Maumere, Ekorantt.com – Menanggapi polemik seputar keberadaan GISI (Gereja Injil Seutuh Internasional) di Desa Ladolaka, Kecamatan Palue, Kementerian Agama Kabupaten Sikka buka suara dan telah melakukan sejumlah langkah.
Kepala Kemenag Sikka, Herman Yosep Reda Lete mengatakan, GISI telah mendapatkan pengakuan di Indonesia sebagai salah satu denominasi gereja.
“Tanggal lapor di Kemenag NTT 21 Agustus 2017, sedangkan di Sikka pada 25 Januari 2018,” kata Reda Lete.
Reda Lete menegaskan, pihaknya memegang teguh prinsip bahwa setiap warga negara dijamin kebebasannya untuk memeluk agama dan kepercayaan tertentu.
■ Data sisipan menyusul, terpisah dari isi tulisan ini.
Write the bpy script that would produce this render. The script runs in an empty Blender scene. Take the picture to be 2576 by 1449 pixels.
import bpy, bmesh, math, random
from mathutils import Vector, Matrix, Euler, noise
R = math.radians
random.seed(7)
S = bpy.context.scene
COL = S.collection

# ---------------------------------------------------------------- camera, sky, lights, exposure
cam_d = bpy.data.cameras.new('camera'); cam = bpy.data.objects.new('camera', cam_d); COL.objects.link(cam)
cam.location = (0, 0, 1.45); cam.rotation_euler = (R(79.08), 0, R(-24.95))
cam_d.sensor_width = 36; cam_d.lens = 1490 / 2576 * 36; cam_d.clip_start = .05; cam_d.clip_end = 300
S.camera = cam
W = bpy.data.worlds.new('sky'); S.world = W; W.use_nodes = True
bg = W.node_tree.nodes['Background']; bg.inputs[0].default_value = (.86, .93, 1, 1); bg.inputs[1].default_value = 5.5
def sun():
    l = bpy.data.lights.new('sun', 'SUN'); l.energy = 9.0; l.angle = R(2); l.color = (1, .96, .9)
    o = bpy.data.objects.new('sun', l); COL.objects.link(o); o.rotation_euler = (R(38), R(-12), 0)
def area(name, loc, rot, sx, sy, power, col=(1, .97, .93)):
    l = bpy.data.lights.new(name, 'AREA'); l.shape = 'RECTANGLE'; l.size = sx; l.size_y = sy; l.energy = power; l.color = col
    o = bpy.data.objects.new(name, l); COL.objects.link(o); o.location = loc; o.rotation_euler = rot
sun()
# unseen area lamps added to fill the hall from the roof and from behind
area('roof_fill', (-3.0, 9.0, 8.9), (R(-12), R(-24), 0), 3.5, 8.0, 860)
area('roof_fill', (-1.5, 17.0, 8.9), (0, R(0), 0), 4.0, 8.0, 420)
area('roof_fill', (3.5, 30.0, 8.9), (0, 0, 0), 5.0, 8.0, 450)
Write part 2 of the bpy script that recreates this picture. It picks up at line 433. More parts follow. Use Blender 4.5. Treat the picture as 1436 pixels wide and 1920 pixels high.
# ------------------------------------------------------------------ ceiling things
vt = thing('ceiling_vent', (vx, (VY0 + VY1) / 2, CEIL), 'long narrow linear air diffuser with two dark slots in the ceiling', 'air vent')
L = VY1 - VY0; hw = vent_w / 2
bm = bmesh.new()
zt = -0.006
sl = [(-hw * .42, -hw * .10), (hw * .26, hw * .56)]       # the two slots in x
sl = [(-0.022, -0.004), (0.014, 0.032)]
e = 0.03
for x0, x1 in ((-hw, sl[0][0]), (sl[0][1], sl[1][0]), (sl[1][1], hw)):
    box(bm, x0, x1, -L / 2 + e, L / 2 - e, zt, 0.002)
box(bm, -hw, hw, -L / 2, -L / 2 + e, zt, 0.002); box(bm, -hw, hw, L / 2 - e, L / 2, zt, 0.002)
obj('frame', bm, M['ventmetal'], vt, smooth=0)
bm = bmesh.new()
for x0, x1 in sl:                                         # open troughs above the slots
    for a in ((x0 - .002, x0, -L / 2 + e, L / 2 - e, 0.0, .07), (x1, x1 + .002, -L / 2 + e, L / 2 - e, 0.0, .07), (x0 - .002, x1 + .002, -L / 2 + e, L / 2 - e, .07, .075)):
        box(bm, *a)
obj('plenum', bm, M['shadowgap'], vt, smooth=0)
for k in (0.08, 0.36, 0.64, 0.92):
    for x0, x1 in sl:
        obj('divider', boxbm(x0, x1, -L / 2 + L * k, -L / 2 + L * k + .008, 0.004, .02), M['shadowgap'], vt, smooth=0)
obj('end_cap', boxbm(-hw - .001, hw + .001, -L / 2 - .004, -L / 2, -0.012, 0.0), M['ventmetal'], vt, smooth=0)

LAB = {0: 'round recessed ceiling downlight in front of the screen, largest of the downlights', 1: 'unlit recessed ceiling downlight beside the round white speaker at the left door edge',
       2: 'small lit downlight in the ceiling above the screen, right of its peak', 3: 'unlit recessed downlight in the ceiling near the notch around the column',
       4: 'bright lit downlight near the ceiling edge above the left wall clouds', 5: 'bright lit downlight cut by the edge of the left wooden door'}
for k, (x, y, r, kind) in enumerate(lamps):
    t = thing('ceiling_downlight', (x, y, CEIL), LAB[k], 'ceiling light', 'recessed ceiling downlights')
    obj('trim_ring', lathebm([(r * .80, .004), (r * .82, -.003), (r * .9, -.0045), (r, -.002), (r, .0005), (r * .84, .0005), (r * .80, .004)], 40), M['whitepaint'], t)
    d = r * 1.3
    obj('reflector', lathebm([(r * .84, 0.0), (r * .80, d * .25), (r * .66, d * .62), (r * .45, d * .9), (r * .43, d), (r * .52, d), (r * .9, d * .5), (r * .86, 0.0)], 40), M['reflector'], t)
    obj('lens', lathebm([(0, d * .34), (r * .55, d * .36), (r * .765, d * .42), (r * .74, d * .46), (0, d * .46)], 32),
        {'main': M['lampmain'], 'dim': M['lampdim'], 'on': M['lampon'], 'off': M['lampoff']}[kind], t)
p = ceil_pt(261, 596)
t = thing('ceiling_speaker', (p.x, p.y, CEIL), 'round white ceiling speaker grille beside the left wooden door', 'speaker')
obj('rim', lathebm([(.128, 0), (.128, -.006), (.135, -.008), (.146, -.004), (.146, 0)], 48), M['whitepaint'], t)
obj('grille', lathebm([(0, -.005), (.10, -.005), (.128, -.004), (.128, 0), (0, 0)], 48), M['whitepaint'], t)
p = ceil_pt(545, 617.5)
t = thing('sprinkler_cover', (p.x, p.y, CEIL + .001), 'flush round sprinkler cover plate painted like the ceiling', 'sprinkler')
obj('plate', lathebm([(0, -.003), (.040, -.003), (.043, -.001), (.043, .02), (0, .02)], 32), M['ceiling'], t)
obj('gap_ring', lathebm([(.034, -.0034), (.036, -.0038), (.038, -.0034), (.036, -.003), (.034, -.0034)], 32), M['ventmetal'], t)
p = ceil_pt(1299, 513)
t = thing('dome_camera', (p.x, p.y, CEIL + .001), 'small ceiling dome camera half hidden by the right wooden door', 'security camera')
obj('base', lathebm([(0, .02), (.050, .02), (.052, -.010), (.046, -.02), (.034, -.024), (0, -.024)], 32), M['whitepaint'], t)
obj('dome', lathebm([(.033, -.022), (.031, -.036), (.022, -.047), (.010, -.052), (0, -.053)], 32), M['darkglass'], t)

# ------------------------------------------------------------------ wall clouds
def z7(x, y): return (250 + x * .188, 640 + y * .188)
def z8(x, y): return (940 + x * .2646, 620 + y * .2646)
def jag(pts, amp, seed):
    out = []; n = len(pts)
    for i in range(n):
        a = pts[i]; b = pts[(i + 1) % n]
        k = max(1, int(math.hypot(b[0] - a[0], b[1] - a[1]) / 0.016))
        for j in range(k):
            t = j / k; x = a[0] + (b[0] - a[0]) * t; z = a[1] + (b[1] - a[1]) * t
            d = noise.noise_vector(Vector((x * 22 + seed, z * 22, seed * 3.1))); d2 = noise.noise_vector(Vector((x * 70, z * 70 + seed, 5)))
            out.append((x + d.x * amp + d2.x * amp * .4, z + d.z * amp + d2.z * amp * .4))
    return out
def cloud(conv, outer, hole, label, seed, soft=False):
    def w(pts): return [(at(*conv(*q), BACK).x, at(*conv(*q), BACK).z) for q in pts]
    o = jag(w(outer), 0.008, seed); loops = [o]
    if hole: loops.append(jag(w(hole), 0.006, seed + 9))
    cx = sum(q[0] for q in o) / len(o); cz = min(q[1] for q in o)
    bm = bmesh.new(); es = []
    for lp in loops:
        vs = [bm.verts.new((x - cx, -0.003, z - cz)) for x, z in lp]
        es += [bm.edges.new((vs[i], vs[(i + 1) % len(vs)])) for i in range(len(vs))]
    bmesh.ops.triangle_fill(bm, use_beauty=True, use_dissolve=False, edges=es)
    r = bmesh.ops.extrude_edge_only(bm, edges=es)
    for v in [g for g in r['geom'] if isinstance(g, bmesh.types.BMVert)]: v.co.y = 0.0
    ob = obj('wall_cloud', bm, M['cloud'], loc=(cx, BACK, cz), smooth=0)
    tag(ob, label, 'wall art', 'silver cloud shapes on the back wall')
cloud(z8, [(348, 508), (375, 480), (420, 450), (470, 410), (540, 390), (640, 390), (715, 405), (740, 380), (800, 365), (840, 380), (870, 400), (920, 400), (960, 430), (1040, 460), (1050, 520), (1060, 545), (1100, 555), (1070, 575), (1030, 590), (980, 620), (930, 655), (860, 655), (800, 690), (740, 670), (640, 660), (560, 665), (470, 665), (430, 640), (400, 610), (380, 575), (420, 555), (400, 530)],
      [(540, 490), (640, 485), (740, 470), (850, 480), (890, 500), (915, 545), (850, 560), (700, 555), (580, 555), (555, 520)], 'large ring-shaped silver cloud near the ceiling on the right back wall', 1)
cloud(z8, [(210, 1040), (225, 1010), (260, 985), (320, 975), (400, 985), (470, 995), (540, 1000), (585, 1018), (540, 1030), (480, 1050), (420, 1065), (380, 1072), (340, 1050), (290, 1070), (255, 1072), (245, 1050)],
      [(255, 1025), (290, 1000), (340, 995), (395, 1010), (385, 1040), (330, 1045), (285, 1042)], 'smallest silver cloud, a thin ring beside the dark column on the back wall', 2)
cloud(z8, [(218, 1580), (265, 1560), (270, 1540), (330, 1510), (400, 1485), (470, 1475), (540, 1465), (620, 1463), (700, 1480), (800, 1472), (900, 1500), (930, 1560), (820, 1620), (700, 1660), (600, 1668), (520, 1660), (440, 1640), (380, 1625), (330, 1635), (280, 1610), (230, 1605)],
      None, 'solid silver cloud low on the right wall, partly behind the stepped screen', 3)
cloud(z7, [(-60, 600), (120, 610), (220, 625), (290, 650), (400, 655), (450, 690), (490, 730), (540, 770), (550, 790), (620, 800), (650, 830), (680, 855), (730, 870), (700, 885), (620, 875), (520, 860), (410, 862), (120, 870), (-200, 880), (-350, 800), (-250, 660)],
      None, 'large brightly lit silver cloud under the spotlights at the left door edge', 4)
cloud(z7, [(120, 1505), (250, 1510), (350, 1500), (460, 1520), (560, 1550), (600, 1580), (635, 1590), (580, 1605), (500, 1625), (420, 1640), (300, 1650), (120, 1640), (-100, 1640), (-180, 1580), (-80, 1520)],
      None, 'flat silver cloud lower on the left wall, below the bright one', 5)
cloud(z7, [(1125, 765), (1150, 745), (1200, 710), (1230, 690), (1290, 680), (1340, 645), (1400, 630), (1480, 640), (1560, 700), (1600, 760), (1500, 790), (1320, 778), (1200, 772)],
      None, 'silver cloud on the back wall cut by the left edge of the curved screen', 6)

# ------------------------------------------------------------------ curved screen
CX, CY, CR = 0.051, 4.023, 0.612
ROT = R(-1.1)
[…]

Pada saat yang sama pula warga negara punya kewajiban untuk menaati regulasi yang mengatur soal itu.
“Peraturan bersama Menteri Dalam Negeri dan Menteri Agama nomor 9 dan 8 tahun 2006 tentang syarat-syarat mendirikan rumah ibadah dan menyebarkan agama kepada mereka yang belum beragama,” jelas Reda Lete.
Dikatakannya bahwa proses penyebaran agama harus mengikuti ketentuan-ketentuan yang berlaku.
“Kita boleh menolak tetapi jangan menggunakan cara-cara yang anarkis,” ujarnya.
Kemenag Sikka pun telah melakukan sejumlah langkah, di antaranya telah berkunjung ke Palue, bertemu dan mengajak masyarakat untuk menjaga situasi tetap aman dan kondusif.
Lalu, kepada penanggungjawab GISI, Kemenag Sikka meminta untuk tak beraktivitas sementara sambil mengurus kelengkapan administrasi sesuai dengan ketentuan yang berlaku.
Sementara itu, terhadap masalah GISI, Pengajar STFK Ledalero, Pater Otto Gusti Madung, SVD menegaskan bahwa kebebasan beragama adalah hak asasi manusia. Dan sebagai hak asasi manusia, kebebasan beragama merupakan salah satu hak yang berlaku absolut dan negara berkewajiban untuk melindungi hak asasi setiap warganya, termasuk para jemaat Gereja.
Menurut Pater Otto, prinsip kebebasan beragama atau berkeyakinanmemberikan jaminan perlindungan bagi semua manusia untuk memeluk agama atau keyakinan tertentu. Sebagai hak asasi manusia kebebasan beragama atau berkeyakinan dapat dipandang sebagai hak negatif dan positif sekaligus.
“Sebagai hak negatif, kebebasan beragama atau berkeyakinan berarti seseorang tidak pernah boleh dipaksa oleh negara atau pihak mana pun untuk menjalankan praktik keyakinan atau agama tertentu, bergabung dalam komunitas agama tertentu, berpindah agama atau dipaksa tinggal dalam sebuah agama dengan cara melawan kehendak bebasnya,” jelasnya.
Sebagai hak positif, jelas Pater Otto, kebebasan beragama atau berkeyakinan mengandung arti bahwa setiap orang berhak memilih agama atau keyakinan, menjadi anggota komunitas religius tersebut atau mendirikan sebuah komunitas baru dan menjalankan ibadah serta pelajaran agama baik secara publik maupun di ruang privat.
“Hak positif juga berarti seseorang boleh memilih untuk tidak beragama,” tutupnya.